== Source data
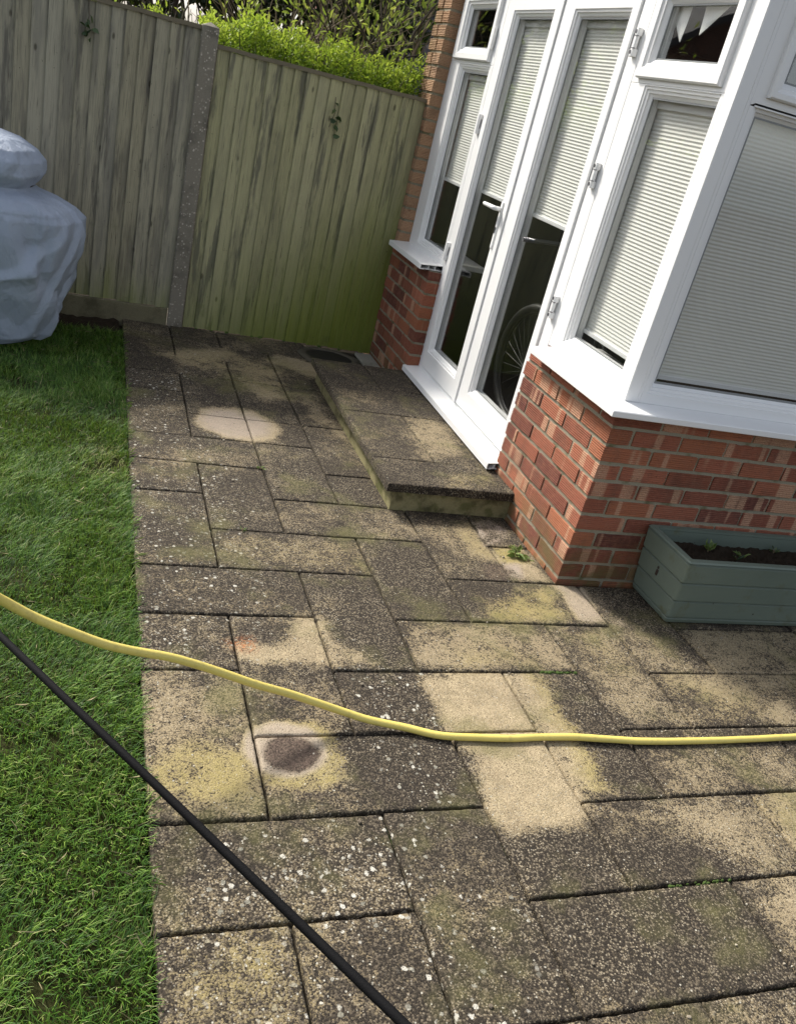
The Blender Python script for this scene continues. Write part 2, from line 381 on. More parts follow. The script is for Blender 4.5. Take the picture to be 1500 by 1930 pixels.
def leaves(name, C, D, L, W, mat, parent=None, fold=.25, rnd=None):
    """one folded six-vertex leaf per centre. C,D (n,3), L,W (n,)"""
    n = len(C); D = D/np.linalg.norm(D, axis=1, keepdims=True)
    up = rng.normal(size=(n,3)); up[:,2] += .8
    Sd = np.cross(D, up); Sd /= np.linalg.norm(Sd, axis=1, keepdims=True)+1e-9
    Nn = np.cross(Sd, D)
    Lc, Wc = L[:,None], W[:,None]
    base = C; tip = C + D*Lc - Nn*Lc*.12
    m = C + D*Lc*.5
    a1 = C + D*Lc*.28 + Sd*Wc*.42 + Nn*Wc*fold*.6; a2 = C + D*Lc*.68 + Sd*Wc*.40 + Nn*Wc*fold*.6
    b1 = C + D*Lc*.28 - Sd*Wc*.42 + Nn*Wc*fold*.6; b2 = C + D*Lc*.68 - Sd*Wc*.40 + Nn*Wc*fold*.6
    V = np.stack([base, a1, a2, tip, b2, b1], 1).reshape(-1,3)
    k = np.arange(n)[:,None]*6
    F = np.concatenate([k+np.array([[0,1,2,3]]), k+np.array([[0,3,4,5]])], 1).reshape(-1,4)
    r = rng.random(n) if rnd is None else rnd
    return np_mesh(name, V, F, mat, parent, [('rnd','FACE','FLOAT', np.repeat(r, 2))])
# ================================================================== SETTING
g = MB(); g.add([(-60,-60,-.05),(60,-60,-.05),(60,60,-.05),(-60,60,-.05)], [(0,1,2,3)])
tag(g.build('ground', SOIL), kind='structure')
g = MB(); nx, ny = 60, 120
vs = []
for j in range(ny+1):
    for i in range(nx+1):
        x = -6 + (6-1.70)*i/nx; y = -4 + 6.75*j/ny
        vs.append((x, y, -.022 + .010*mn.noise(Vector((x*2.1, y*2.1, 0)))))
g.add(vs, [(j*(nx+1)+i, j*(nx+1)+i+1, (j+1)*(nx+1)+i+1, (j+1)*(nx+1)+i) for j in range(ny) for i in range(nx)])
tag(g.build('lawn', TURF), kind='structure')
g = MB(); vs = []
for j in range(13):
    for i in range(121):
        x = -6 + (6-1.71)*i/120; y = 2.66 + .32*j/12
        vs.append((x, y, -.02 + .035*mn.noise(Vector((x*14, y*14, 3))) + .012*mn.noise(Vector((x*50, y*50, 3)))))
g.add(vs, [(j*121+i, j*121+i+1, (j+1)*121+i+1, (j+1)*121+i) for j in range(12) for i in range(120)])
tag(g.build('soil_strip', SOIL), kind='structure')
g = MB(); g.add([(-1.685,-4,-.016),(4,-4,-.016),(4,.0,-.016),(0,.0,-.016),(0,2.99,-.016),(-1.685,2.99,-.016)], [(0,1,2,3,4,5)])
tag(g.build('patio_joints', JOINT), kind='structure')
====
* What you need to do *
Reproduce every line above as written, skipping pictures.

* Answer below *
The Blender Python script for this scene continues. Write part 2, from line 381 on. More parts follow. The script is for Blender 4.5. Take the picture to be 1500 by 1930 pixels.
def leaves(name, C, D, L, W, mat, parent=None, fold=.25, rnd=None):
    """one folded six-vertex leaf per centre. C,D (n,3), L,W (n,)"""
    n = len(C); D = D/np.linalg.norm(D, axis=1, keepdims=True)
    up = rng.normal(size=(n,3)); up[:,2] += .8
    Sd = np.cross(D, up); Sd /= np.linalg.norm(Sd, axis=1, keepdims=True)+1e-9
    Nn = np.cross(Sd, D)
    Lc, Wc = L[:,None], W[:,None]
    base = C; tip = C + D*Lc - Nn*Lc*.12
    m = C + D*Lc*.5
    a1 = C + D*Lc*.28 + Sd*Wc*.42 + Nn*Wc*fold*.6; a2 = C + D*Lc*.68 + Sd*Wc*.40 + Nn*Wc*fold*.6
    b1 = C + D*Lc*.28 - Sd*Wc*.42 + Nn*Wc*fold*.6; b2 = C + D*Lc*.68 - Sd*Wc*.40 + Nn*Wc*fold*.6
    V = np.stack([base, a1, a2, tip, b2, b1], 1).reshape(-1,3)
    k = np.arange(n)[:,None]*6
    F = np.concatenate([k+np.array([[0,1,2,3]]), k+np.array([[0,3,4,5]])], 1).reshape(-1,4)
    r = rng.random(n) if rnd is None else rnd
    return np_mesh(name, V, F, mat, parent, [('rnd','FACE','FLOAT', np.repeat(r, 2))])
# ================================================================== SETTING
g = MB(); g.add([(-60,-60,-.05),(60,-60,-.05),(60,60,-.05),(-60,60,-.05)], [(0,1,2,3)])
tag(g.build('ground', SOIL), kind='structure')
g = MB(); nx, ny = 60, 120
vs = []
for j in range(ny+1):
    for i in range(nx+1):
        x = -6 + (6-1.70)*i/nx; y = -4 + 6.75*j/ny
        vs.append((x, y, -.022 + .010*mn.noise(Vector((x*2.1, y*2.1, 0)))))
g.add(vs, [(j*(nx+1)+i, j*(nx+1)+i+1, (j+1)*(nx+1)+i+1, (j+1)*(nx+1)+i) for j in range(ny) for i in range(nx)])
tag(g.build('lawn', TURF), kind='structure')
g = MB(); vs = []
for j in range(13):
    for i in range(121):
        x = -6 + (6-1.71)*i/120; y = 2.66 + .32*j/12
        vs.append((x, y, -.02 + .035*mn.noise(Vector((x*14, y*14, 3))) + .012*mn.noise(Vector((x*50, y*50, 3)))))
g.add(vs, [(j*121+i, j*121+i+1, (j+1)*121+i+1, (j+1)*121+i) for j in range(12) for i in range(120)])
tag(g.build('soil_strip', SOIL), kind='structure')
g = MB(); g.add([(-1.685,-4,-.016),(4,-4,-.016),(4,.0,-.016),(0,.0,-.016),(0,2.99,-.016),(-1.685,2.99,-.016)], [(0,1,2,3,4,5)])
tag(g.build('patio_joints', JOINT), kind='structure')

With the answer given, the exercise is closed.